- [WHAT IS ASKED] Return every line of the material exactly.

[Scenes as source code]

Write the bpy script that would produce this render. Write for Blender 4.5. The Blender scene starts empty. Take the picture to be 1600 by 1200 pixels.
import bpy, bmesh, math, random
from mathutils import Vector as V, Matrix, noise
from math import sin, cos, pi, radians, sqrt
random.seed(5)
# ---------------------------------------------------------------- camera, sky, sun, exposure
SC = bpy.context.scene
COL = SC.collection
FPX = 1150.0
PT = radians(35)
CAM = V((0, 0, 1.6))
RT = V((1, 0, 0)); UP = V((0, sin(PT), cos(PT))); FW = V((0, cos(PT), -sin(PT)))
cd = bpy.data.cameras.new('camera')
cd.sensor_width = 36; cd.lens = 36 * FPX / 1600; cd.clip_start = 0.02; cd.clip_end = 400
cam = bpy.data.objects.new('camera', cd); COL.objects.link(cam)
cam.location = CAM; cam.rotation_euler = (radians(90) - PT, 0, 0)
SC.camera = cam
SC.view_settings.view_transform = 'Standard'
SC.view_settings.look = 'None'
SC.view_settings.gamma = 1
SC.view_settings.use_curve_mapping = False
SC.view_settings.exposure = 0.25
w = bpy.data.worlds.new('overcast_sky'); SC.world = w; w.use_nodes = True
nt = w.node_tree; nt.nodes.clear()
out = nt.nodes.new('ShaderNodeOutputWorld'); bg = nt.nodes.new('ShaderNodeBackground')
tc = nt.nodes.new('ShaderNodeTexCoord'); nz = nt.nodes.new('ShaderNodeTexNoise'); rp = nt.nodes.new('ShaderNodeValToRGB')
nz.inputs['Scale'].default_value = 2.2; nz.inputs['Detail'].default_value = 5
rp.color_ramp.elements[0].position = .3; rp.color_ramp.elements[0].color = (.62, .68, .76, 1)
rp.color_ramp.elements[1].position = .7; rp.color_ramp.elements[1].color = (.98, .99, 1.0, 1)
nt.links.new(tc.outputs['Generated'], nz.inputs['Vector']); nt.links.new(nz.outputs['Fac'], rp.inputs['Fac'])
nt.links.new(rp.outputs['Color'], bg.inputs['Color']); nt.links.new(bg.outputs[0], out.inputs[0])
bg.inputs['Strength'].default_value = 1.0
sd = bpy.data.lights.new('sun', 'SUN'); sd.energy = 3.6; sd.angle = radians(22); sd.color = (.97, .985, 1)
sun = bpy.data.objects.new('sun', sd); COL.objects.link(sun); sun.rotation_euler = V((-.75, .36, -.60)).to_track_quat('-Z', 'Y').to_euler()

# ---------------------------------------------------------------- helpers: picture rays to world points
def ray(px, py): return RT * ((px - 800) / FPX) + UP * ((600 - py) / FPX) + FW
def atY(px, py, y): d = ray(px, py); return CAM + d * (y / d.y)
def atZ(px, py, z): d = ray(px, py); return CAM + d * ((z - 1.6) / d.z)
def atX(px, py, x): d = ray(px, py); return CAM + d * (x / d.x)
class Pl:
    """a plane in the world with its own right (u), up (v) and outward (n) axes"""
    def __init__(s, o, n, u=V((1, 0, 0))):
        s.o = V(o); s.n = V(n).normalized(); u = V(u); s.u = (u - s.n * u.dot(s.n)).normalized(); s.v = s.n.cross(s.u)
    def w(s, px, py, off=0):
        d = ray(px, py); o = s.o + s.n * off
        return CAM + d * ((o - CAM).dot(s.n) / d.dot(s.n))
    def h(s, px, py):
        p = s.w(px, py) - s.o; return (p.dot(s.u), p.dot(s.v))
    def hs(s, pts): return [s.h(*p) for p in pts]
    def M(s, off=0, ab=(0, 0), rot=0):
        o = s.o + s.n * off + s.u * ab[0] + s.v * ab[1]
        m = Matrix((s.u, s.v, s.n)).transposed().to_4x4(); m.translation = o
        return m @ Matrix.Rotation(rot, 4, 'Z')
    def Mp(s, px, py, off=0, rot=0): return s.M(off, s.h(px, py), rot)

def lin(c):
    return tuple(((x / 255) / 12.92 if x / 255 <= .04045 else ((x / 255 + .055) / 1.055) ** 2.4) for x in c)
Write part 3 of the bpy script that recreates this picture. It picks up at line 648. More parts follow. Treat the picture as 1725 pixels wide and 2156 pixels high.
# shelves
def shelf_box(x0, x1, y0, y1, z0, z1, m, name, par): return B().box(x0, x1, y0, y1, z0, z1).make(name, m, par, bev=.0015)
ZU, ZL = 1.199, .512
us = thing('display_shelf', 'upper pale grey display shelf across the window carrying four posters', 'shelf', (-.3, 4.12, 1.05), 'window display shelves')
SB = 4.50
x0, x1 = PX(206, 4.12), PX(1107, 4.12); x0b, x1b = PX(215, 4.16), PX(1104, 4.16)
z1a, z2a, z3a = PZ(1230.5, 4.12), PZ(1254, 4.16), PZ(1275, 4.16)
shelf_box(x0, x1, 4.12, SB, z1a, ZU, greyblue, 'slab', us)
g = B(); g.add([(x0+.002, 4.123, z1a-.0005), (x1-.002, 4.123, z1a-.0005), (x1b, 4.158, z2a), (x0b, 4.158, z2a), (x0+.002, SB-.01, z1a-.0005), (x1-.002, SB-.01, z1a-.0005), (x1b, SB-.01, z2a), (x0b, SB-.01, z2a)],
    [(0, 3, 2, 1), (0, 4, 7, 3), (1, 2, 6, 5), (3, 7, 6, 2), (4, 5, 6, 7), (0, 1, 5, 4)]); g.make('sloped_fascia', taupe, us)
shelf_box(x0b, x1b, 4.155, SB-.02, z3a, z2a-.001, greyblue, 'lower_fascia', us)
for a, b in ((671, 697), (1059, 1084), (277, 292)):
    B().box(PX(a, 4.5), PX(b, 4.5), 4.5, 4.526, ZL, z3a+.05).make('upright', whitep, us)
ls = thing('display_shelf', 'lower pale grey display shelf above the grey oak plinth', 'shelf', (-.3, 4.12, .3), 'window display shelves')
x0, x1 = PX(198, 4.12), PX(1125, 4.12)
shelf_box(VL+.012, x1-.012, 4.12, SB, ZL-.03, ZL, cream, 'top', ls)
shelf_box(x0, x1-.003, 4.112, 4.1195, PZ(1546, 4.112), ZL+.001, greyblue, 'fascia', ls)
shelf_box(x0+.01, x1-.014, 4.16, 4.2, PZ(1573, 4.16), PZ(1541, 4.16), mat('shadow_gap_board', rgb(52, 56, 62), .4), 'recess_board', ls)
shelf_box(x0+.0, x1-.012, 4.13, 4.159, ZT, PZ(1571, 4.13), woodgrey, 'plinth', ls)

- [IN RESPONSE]
Write the bpy script that would produce this render. Write for Blender 4.5. The Blender scene starts empty. Take the picture to be 1600 by 1200 pixels.
import bpy, bmesh, math, random
from mathutils import Vector as V, Matrix, noise
from math import sin, cos, pi, radians, sqrt
random.seed(5)
# ---------------------------------------------------------------- camera, sky, sun, exposure
SC = bpy.context.scene
COL = SC.collection
FPX = 1150.0
PT = radians(35)
CAM = V((0, 0, 1.6))
RT = V((1, 0, 0)); UP = V((0, sin(PT), cos(PT))); FW = V((0, cos(PT), -sin(PT)))
cd = bpy.data.cameras.new('camera')
cd.sensor_width = 36; cd.lens = 36 * FPX / 1600; cd.clip_start = 0.02; cd.clip_end = 400
cam = bpy.data.objects.new('camera', cd); COL.objects.link(cam)
cam.location = CAM; cam.rotation_euler = (radians(90) - PT, 0, 0)
SC.camera = cam
SC.view_settings.view_transform = 'Standard'
SC.view_settings.look = 'None'
SC.view_settings.gamma = 1
SC.view_settings.use_curve_mapping = False
SC.view_settings.exposure = 0.25
w = bpy.data.worlds.new('overcast_sky'); SC.world = w; w.use_nodes = True
nt = w.node_tree; nt.nodes.clear()
out = nt.nodes.new('ShaderNodeOutputWorld'); bg = nt.nodes.new('ShaderNodeBackground')
tc = nt.nodes.new('ShaderNodeTexCoord'); nz = nt.nodes.new('ShaderNodeTexNoise'); rp = nt.nodes.new('ShaderNodeValToRGB')
nz.inputs['Scale'].default_value = 2.2; nz.inputs['Detail'].default_value = 5
rp.color_ramp.elements[0].position = .3; rp.color_ramp.elements[0].color = (.62, .68, .76, 1)
rp.color_ramp.elements[1].position = .7; rp.color_ramp.elements[1].color = (.98, .99, 1.0, 1)
nt.links.new(tc.outputs['Generated'], nz.inputs['Vector']); nt.links.new(nz.outputs['Fac'], rp.inputs['Fac'])
nt.links.new(rp.outputs['Color'], bg.inputs['Color']); nt.links.new(bg.outputs[0], out.inputs[0])
bg.inputs['Strength'].default_value = 1.0
sd = bpy.data.lights.new('sun', 'SUN'); sd.energy = 3.6; sd.angle = radians(22); sd.color = (.97, .985, 1)
sun = bpy.data.objects.new('sun', sd); COL.objects.link(sun); sun.rotation_euler = V((-.75, .36, -.60)).to_track_quat('-Z', 'Y').to_euler()

# ---------------------------------------------------------------- helpers: picture rays to world points
def ray(px, py): return RT * ((px - 800) / FPX) + UP * ((600 - py) / FPX) + FW
def atY(px, py, y): d = ray(px, py); return CAM + d * (y / d.y)
def atZ(px, py, z): d = ray(px, py); return CAM + d * ((z - 1.6) / d.z)
def atX(px, py, x): d = ray(px, py); return CAM + d * (x / d.x)
class Pl:
    """a plane in the world with its own right (u), up (v) and outward (n) axes"""
    def __init__(s, o, n, u=V((1, 0, 0))):
        s.o = V(o); s.n = V(n).normalized(); u = V(u); s.u = (u - s.n * u.dot(s.n)).normalized(); s.v = s.n.cross(s.u)
    def w(s, px, py, off=0):
        d = ray(px, py); o = s.o + s.n * off
        return CAM + d * ((o - CAM).dot(s.n) / d.dot(s.n))
    def h(s, px, py):
        p = s.w(px, py) - s.o; return (p.dot(s.u), p.dot(s.v))
    def hs(s, pts): return [s.h(*p) for p in pts]
    def M(s, off=0, ab=(0, 0), rot=0):
        o = s.o + s.n * off + s.u * ab[0] + s.v * ab[1]
        m = Matrix((s.u, s.v, s.n)).transposed().to_4x4(); m.translation = o
        return m @ Matrix.Rotation(rot, 4, 'Z')
    def Mp(s, px, py, off=0, rot=0): return s.M(off, s.h(px, py), rot)

def lin(c):
    return tuple(((x / 255) / 12.92 if x / 255 <= .04045 else ((x / 255 + .055) / 1.055) ** 2.4) for x in c)
Write part 3 of the bpy script that recreates this picture. It picks up at line 648. More parts follow. Treat the picture as 1725 pixels wide and 2156 pixels high.
# shelves
def shelf_box(x0, x1, y0, y1, z0, z1, m, name, par): return B().box(x0, x1, y0, y1, z0, z1).make(name, m, par, bev=.0015)
ZU, ZL = 1.199, .512
us = thing('display_shelf', 'upper pale grey display shelf across the window carrying four posters', 'shelf', (-.3, 4.12, 1.05), 'window display shelves')
SB = 4.50
x0, x1 = PX(206, 4.12), PX(1107, 4.12); x0b, x1b = PX(215, 4.16), PX(1104, 4.16)
z1a, z2a, z3a = PZ(1230.5, 4.12), PZ(1254, 4.16), PZ(1275, 4.16)
shelf_box(x0, x1, 4.12, SB, z1a, ZU, greyblue, 'slab', us)
g = B(); g.add([(x0+.002, 4.123, z1a-.0005), (x1-.002, 4.123, z1a-.0005), (x1b, 4.158, z2a), (x0b, 4.158, z2a), (x0+.002, SB-.01, z1a-.0005), (x1-.002, SB-.01, z1a-.0005), (x1b, SB-.01, z2a), (x0b, SB-.01, z2a)],
    [(0, 3, 2, 1), (0, 4, 7, 3), (1, 2, 6, 5), (3, 7, 6, 2), (4, 5, 6, 7), (0, 1, 5, 4)]); g.make('sloped_fascia', taupe, us)
shelf_box(x0b, x1b, 4.155, SB-.02, z3a, z2a-.001, greyblue, 'lower_fascia', us)
for a, b in ((671, 697), (1059, 1084), (277, 292)):
    B().box(PX(a, 4.5), PX(b, 4.5), 4.5, 4.526, ZL, z3a+.05).make('upright', whitep, us)
ls = thing('display_shelf', 'lower pale grey display shelf above the grey oak plinth', 'shelf', (-.3, 4.12, .3), 'window display shelves')
x0, x1 = PX(198, 4.12), PX(1125, 4.12)
shelf_box(VL+.012, x1-.012, 4.12, SB, ZL-.03, ZL, cream, 'top', ls)
shelf_box(x0, x1-.003, 4.112, 4.1195, PZ(1546, 4.112), ZL+.001, greyblue, 'fascia', ls)
shelf_box(x0+.01, x1-.014, 4.16, 4.2, PZ(1573, 4.16), PZ(1541, 4.16), mat('shadow_gap_board', rgb(52, 56, 62), .4), 'recess_board', ls)
shelf_box(x0+.0, x1-.012, 4.13, 4.159, ZT, PZ(1571, 4.13), woodgrey, 'plinth', ls)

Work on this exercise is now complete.